Direction :: Starting at the line with "struct(mb, 'floor_porch', M['tunnel'], 'dark" and stopping at the line with "return 519 - (px - 435) * .0205", repeat each line exactly. Include both and omit the rest.

--- Information supplied ---

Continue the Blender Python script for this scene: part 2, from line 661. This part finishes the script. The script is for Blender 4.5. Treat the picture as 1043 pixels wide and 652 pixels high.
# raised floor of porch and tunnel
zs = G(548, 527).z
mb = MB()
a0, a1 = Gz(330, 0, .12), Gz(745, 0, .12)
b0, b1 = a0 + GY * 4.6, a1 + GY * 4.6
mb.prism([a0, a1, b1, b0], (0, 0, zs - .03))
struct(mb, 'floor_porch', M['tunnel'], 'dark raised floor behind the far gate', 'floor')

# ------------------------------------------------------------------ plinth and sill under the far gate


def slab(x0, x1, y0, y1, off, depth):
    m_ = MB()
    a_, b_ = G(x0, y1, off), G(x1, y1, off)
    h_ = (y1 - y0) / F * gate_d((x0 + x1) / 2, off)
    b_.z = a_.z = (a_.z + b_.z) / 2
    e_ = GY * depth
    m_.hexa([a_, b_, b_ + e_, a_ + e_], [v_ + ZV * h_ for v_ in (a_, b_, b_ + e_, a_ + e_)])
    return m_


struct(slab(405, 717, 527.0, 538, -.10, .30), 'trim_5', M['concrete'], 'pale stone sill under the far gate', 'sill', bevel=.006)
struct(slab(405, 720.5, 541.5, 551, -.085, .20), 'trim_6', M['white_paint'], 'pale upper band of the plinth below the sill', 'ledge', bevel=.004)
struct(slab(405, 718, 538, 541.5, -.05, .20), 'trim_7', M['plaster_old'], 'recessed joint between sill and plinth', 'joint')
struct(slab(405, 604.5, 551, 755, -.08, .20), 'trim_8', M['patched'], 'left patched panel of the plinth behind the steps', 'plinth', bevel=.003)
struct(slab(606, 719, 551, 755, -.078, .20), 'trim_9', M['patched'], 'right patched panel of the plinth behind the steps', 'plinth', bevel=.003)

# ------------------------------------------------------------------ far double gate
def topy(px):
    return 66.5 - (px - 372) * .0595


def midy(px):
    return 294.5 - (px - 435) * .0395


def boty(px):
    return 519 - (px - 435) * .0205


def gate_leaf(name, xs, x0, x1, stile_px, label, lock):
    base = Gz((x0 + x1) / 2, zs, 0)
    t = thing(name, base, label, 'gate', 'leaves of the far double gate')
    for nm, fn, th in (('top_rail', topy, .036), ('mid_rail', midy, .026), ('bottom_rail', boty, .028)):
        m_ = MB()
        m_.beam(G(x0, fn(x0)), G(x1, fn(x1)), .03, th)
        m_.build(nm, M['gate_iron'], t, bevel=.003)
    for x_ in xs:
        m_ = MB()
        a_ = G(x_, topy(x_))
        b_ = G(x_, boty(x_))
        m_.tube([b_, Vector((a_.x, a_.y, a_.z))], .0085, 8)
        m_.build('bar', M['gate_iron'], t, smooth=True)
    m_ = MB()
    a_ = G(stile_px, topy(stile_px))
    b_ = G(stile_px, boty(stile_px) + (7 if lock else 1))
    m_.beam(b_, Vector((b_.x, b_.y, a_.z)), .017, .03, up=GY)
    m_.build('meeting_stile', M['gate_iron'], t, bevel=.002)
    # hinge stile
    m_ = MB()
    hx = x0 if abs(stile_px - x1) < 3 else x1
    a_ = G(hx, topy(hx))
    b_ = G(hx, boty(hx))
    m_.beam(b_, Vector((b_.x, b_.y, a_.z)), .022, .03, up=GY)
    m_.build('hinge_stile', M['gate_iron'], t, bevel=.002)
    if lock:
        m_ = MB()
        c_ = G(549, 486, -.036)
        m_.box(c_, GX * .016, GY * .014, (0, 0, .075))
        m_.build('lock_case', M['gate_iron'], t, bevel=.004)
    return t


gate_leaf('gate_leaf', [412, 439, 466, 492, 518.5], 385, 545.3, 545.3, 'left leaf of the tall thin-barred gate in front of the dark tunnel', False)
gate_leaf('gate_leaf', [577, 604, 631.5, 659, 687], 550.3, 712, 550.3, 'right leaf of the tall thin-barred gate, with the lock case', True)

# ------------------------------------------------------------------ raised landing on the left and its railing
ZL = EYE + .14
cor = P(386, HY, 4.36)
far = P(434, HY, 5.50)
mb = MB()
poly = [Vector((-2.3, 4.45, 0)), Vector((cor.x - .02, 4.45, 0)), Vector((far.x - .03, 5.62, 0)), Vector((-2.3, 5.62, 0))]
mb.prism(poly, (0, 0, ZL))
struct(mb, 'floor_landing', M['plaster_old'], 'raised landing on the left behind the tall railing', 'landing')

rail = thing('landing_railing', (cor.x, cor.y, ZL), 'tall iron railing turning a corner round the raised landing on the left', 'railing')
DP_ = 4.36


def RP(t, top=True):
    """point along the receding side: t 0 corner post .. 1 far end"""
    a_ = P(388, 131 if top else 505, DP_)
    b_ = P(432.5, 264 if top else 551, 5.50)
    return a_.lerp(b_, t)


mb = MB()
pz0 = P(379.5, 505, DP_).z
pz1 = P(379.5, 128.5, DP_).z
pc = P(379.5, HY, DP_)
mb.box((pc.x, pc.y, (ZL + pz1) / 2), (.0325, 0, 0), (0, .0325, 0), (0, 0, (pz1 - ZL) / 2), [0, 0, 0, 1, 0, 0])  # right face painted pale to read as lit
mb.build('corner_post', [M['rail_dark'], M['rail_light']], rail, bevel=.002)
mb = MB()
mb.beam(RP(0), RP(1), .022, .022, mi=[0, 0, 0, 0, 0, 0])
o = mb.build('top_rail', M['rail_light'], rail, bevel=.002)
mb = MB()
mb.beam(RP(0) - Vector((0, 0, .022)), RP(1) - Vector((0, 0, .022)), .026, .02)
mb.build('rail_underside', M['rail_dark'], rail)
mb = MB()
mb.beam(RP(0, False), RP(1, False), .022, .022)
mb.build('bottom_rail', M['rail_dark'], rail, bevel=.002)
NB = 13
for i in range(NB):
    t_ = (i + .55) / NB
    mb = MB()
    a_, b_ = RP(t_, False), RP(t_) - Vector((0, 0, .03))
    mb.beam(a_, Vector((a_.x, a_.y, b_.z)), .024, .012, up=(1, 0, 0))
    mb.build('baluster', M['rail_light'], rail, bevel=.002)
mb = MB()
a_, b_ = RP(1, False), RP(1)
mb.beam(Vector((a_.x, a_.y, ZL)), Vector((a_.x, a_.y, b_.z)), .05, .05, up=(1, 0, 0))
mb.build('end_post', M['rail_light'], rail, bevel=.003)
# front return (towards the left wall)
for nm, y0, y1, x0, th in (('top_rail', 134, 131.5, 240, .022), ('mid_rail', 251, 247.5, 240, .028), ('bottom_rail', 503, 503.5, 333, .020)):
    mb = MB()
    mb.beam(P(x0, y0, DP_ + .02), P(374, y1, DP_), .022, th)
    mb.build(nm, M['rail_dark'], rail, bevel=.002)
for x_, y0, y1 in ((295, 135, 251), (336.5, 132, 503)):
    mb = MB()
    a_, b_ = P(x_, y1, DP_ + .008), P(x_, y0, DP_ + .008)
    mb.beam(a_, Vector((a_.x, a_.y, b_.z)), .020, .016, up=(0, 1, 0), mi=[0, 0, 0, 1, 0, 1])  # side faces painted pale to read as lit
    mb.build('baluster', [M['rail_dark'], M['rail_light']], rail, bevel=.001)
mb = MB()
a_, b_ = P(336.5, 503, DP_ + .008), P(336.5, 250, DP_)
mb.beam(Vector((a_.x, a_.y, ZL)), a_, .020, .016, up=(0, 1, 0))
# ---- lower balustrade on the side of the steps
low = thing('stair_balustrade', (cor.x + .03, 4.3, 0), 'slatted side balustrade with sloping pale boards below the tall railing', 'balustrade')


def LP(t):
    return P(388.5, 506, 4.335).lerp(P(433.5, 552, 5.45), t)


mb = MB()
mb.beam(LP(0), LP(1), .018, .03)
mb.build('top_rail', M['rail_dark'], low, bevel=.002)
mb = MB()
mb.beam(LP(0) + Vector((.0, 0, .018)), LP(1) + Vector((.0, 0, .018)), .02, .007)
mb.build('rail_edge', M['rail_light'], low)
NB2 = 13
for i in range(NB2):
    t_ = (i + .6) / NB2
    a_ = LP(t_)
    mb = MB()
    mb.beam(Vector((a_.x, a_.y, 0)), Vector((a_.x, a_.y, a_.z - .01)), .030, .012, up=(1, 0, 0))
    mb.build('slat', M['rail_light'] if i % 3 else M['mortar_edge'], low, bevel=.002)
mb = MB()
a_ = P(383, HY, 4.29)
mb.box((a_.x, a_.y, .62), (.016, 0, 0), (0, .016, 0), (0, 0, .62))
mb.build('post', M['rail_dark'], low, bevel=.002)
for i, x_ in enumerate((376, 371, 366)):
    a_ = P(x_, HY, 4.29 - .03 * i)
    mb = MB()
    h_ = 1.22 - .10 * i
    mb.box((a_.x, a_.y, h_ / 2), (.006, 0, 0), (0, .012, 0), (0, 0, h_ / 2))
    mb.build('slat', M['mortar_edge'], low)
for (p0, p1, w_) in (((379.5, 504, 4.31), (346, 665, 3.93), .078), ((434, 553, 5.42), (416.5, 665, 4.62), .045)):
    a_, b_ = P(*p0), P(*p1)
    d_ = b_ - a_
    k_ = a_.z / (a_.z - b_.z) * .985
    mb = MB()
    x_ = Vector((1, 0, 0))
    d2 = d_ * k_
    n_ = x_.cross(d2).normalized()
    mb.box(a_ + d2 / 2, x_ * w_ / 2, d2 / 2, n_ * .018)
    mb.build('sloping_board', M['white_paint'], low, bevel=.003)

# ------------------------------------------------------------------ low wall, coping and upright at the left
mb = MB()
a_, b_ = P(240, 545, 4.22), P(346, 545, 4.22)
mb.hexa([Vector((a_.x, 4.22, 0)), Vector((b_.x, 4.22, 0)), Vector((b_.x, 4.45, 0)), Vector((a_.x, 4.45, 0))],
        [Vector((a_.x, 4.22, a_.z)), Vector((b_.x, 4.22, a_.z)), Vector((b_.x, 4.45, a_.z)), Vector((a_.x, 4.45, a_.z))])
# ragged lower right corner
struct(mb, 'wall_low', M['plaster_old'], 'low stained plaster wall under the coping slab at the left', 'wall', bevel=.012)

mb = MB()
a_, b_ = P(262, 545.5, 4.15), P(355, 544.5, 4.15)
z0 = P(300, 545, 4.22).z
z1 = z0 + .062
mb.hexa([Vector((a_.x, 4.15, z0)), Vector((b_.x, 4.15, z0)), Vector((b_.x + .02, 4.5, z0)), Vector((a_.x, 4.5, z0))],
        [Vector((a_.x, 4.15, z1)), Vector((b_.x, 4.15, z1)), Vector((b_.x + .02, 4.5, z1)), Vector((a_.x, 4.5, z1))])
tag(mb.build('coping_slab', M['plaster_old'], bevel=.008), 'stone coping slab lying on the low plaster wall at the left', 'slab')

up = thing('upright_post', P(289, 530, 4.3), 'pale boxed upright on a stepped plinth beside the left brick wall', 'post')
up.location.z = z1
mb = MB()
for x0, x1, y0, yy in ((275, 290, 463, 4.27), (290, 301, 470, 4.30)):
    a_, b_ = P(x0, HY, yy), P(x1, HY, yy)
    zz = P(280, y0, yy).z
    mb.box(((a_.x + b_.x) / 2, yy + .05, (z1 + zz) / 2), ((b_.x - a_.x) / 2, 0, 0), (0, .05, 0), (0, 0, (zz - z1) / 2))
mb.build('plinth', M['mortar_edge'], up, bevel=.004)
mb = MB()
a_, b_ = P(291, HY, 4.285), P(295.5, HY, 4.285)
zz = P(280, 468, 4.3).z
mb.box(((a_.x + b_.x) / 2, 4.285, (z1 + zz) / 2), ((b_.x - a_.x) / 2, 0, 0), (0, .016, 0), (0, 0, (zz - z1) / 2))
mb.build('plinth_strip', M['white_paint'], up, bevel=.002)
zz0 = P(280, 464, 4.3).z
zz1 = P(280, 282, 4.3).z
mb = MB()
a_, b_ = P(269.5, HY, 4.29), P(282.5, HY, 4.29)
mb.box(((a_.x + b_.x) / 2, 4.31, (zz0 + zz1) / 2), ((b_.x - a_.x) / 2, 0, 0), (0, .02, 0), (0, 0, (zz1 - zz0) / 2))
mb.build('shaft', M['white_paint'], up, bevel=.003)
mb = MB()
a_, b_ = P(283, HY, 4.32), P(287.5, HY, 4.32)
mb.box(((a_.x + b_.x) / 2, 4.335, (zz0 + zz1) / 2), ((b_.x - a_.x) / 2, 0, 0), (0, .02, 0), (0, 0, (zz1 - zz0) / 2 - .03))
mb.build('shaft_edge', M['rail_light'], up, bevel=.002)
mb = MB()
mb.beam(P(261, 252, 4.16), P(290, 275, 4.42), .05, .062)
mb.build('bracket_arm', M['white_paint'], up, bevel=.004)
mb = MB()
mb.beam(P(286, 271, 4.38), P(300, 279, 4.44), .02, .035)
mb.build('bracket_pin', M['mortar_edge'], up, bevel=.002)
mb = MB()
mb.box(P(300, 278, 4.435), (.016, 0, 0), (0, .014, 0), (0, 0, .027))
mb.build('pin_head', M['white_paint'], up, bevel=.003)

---

Answer to this exercise ::
struct(mb, 'floor_porch', M['tunnel'], 'dark raised floor behind the far gate', 'floor')

# ------------------------------------------------------------------ plinth and sill under the far gate


def slab(x0, x1, y0, y1, off, depth):
    m_ = MB()
    a_, b_ = G(x0, y1, off), G(x1, y1, off)
    h_ = (y1 - y0) / F * gate_d((x0 + x1) / 2, off)
    b_.z = a_.z = (a_.z + b_.z) / 2
    e_ = GY * depth
    m_.hexa([a_, b_, b_ + e_, a_ + e_], [v_ + ZV * h_ for v_ in (a_, b_, b_ + e_, a_ + e_)])
    return m_


struct(slab(405, 717, 527.0, 538, -.10, .30), 'trim_5', M['concrete'], 'pale stone sill under the far gate', 'sill', bevel=.006)
struct(slab(405, 720.5, 541.5, 551, -.085, .20), 'trim_6', M['white_paint'], 'pale upper band of the plinth below the sill', 'ledge', bevel=.004)
struct(slab(405, 718, 538, 541.5, -.05, .20), 'trim_7', M['plaster_old'], 'recessed joint between sill and plinth', 'joint')
struct(slab(405, 604.5, 551, 755, -.08, .20), 'trim_8', M['patched'], 'left patched panel of the plinth behind the steps', 'plinth', bevel=.003)
struct(slab(606, 719, 551, 755, -.078, .20), 'trim_9', M['patched'], 'right patched panel of the plinth behind the steps', 'plinth', bevel=.003)

# ------------------------------------------------------------------ far double gate
def topy(px):
    return 66.5 - (px - 372) * .0595


def midy(px):
    return 294.5 - (px - 435) * .0395


def boty(px):
    return 519 - (px - 435) * .0205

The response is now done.